Hingga berita ini diterbitkan, Tim Nyamuk Babel masih terus menyusuri semua kebenaran informasi yang didapatkan dari narasumber dan tim juga berupaya untuk menghubungi Kadis Pendidikan dan Kebudayaan Kota Pangkalpinang, Erwandy serta sang PPK berinisial M.
Dalam pemberitaan website resmi KPK.go.id, sektor pengadaan barang dan jasa (PBJ) pemerintah yang masih menjadi ladang subur praktik korupsi menginisiasi Komisi Pemberantasan Korupsi (KPK) untuk terus menyosialisasikan upaya pencegahannya. Pasalnya, korupsi di sektor PBJ masih menjadi kasus tindak pidana korupsi terbesar kedua, di bawah gratifikasi dan penyuapan.
Wakil Ketua KPK Alexander Marwata memaparkan, praktik suap sangat erat dengan pengadaan barang dan jasa. Banyak vendor yang melakukan penyuapan agar laporannya dinyatakan baik saat proses audit.
“Dulu ada e-procurement. Jadi semua dokumen harus di-upload melalui komputer. Tapi yang terjadi ternyata sistem tersebut juga bisa diakali.
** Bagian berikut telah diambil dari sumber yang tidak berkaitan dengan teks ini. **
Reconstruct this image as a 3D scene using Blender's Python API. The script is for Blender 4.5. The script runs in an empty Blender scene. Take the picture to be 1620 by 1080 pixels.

Para vendor membuat kesepakatan di luar, mengatur harga, dan mengatur siapa yang menang,” ucapnya dalam seminar bertajuk Mitigasi Permasalahan Hukum dan Audit Pengadaan Barang dan Jasa Pemerintah, di Gedung SMESCO Indonesia, Jakarta, Rabu (12/6).
Alex menambahkan, sudah banyak upaya yang dilakukan pemerintah dalam meminimalisir korupsi PBJ. Salah satu upaya yang tengah digencarkan pemerintah yakni melalui e-Katalog. Pengadaan barang/jasa pemerintah melalui katalog elektronik semakin populer digunakan untuk meningkatkan efisiensi, transparansi, dan akuntabilitas proses PBJ pemerintah. Kendati demikian, masih banyak modus korupsi yang dilakukan meskipun pengadaan barang jasa sudah menggunakan platform elektronik.
Sebagai implementasi aksi pencegahan korupsi tahun 2023-2024, Strategi Nasional Pencegahan Korupsi (Stranas PK) meminta Lembaga Kebijakan Pengadaan Barang/Jasa Pemerintah (LKPP) dan Badan Pengawasan Keuangan dan Pembangunan (BPKP) memberikan akses terhadap data pengadaan barang dan jasa melalui katalog elektronik, serta memberikan pedoman pengawasan untuk pengadaan dengan menggunakan katalog elektronik, yang cenderung cepat dan perubahan harga oleh penyedia tidak bisa dihindari.